* **INPUT RECORDS**:
'''

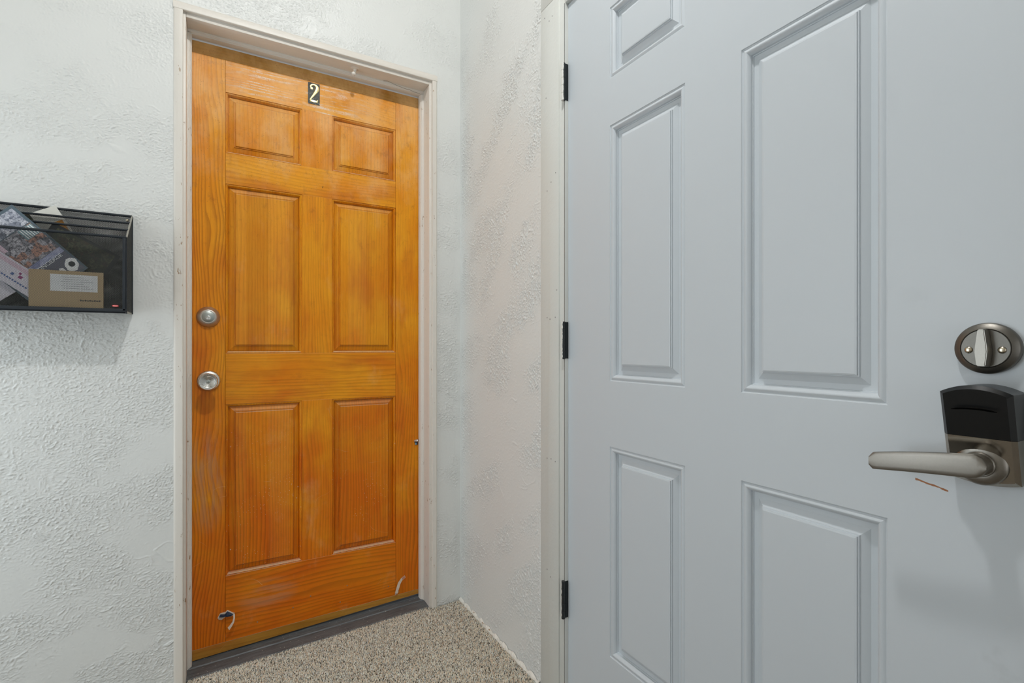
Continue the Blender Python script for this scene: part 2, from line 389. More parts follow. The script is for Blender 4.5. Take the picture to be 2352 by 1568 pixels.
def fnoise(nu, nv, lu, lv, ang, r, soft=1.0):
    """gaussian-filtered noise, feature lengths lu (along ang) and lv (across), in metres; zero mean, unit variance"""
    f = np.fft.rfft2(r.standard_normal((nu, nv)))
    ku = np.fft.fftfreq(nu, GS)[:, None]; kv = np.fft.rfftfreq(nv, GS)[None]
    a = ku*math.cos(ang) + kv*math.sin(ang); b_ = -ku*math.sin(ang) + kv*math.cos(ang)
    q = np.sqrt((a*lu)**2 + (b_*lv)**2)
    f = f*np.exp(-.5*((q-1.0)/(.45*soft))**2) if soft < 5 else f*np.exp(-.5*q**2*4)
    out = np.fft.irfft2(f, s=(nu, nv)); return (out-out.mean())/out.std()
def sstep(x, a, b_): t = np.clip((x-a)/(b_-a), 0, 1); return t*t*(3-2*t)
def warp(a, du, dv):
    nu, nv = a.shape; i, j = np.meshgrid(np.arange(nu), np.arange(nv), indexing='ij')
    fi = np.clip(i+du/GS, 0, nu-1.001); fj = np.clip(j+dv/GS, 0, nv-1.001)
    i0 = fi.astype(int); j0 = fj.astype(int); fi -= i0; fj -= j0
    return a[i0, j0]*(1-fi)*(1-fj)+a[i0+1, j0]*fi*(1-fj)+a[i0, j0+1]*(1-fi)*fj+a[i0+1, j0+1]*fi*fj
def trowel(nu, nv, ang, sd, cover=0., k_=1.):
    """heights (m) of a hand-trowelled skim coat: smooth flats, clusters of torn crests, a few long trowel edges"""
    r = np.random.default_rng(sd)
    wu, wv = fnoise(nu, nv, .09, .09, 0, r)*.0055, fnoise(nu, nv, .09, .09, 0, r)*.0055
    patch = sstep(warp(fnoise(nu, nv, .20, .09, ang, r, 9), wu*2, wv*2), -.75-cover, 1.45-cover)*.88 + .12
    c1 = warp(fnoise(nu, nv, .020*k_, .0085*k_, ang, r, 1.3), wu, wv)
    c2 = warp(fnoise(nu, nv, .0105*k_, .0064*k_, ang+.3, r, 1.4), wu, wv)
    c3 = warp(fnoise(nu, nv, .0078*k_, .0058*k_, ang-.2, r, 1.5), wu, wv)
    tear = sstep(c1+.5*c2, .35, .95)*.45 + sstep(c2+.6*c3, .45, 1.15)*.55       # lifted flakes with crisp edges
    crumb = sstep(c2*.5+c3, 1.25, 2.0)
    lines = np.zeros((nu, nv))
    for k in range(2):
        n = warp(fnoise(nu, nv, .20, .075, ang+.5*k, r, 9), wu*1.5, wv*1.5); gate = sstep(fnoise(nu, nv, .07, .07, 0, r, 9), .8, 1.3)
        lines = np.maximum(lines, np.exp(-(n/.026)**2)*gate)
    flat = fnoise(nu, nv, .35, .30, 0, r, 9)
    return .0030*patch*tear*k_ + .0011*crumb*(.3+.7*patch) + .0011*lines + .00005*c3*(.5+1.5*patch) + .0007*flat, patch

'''
'''

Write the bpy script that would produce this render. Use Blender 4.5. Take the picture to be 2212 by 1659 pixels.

'''

* **DIRECTION**: Everything from the line with "Continue the Blender" through the line with "return .0030*patch*tear*k_ +" is to be output exactly; leave out all other lines.

* **WRITTEN ANSWER**:
Continue the Blender Python script for this scene: part 2, from line 389. More parts follow. The script is for Blender 4.5. Take the picture to be 2352 by 1568 pixels.
def fnoise(nu, nv, lu, lv, ang, r, soft=1.0):
    """gaussian-filtered noise, feature lengths lu (along ang) and lv (across), in metres; zero mean, unit variance"""
    f = np.fft.rfft2(r.standard_normal((nu, nv)))
    ku = np.fft.fftfreq(nu, GS)[:, None]; kv = np.fft.rfftfreq(nv, GS)[None]
    a = ku*math.cos(ang) + kv*math.sin(ang); b_ = -ku*math.sin(ang) + kv*math.cos(ang)
    q = np.sqrt((a*lu)**2 + (b_*lv)**2)
    f = f*np.exp(-.5*((q-1.0)/(.45*soft))**2) if soft < 5 else f*np.exp(-.5*q**2*4)
    out = np.fft.irfft2(f, s=(nu, nv)); return (out-out.mean())/out.std()
def sstep(x, a, b_): t = np.clip((x-a)/(b_-a), 0, 1); return t*t*(3-2*t)
def warp(a, du, dv):
    nu, nv = a.shape; i, j = np.meshgrid(np.arange(nu), np.arange(nv), indexing='ij')
    fi = np.clip(i+du/GS, 0, nu-1.001); fj = np.clip(j+dv/GS, 0, nv-1.001)
    i0 = fi.astype(int); j0 = fj.astype(int); fi -= i0; fj -= j0
    return a[i0, j0]*(1-fi)*(1-fj)+a[i0+1, j0]*fi*(1-fj)+a[i0, j0+1]*(1-fi)*fj+a[i0+1, j0+1]*fi*fj
def trowel(nu, nv, ang, sd, cover=0., k_=1.):
    """heights (m) of a hand-trowelled skim coat: smooth flats, clusters of torn crests, a few long trowel edges"""
    r = np.random.default_rng(sd)
    wu, wv = fnoise(nu, nv, .09, .09, 0, r)*.0055, fnoise(nu, nv, .09, .09, 0, r)*.0055
    patch = sstep(warp(fnoise(nu, nv, .20, .09, ang, r, 9), wu*2, wv*2), -.75-cover, 1.45-cover)*.88 + .12
    c1 = warp(fnoise(nu, nv, .020*k_, .0085*k_, ang, r, 1.3), wu, wv)
    c2 = warp(fnoise(nu, nv, .0105*k_, .0064*k_, ang+.3, r, 1.4), wu, wv)
    c3 = warp(fnoise(nu, nv, .0078*k_, .0058*k_, ang-.2, r, 1.5), wu, wv)
    tear = sstep(c1+.5*c2, .35, .95)*.45 + sstep(c2+.6*c3, .45, 1.15)*.55       # lifted flakes with crisp edges
    crumb = sstep(c2*.5+c3, 1.25, 2.0)
    lines = np.zeros((nu, nv))
    for k in range(2):
        n = warp(fnoise(nu, nv, .20, .075, ang+.5*k, r, 9), wu*1.5, wv*1.5); gate = sstep(fnoise(nu, nv, .07, .07, 0, r, 9), .8, 1.3)
        lines = np.maximum(lines, np.exp(-(n/.026)**2)*gate)
    flat = fnoise(nu, nv, .35, .30, 0, r, 9)
    return .0030*patch*tear*k_ + .0011*crumb*(.3+.7*patch) + .0011*lines + .00005*c3*(.5+1.5*patch) + .0007*flat, patch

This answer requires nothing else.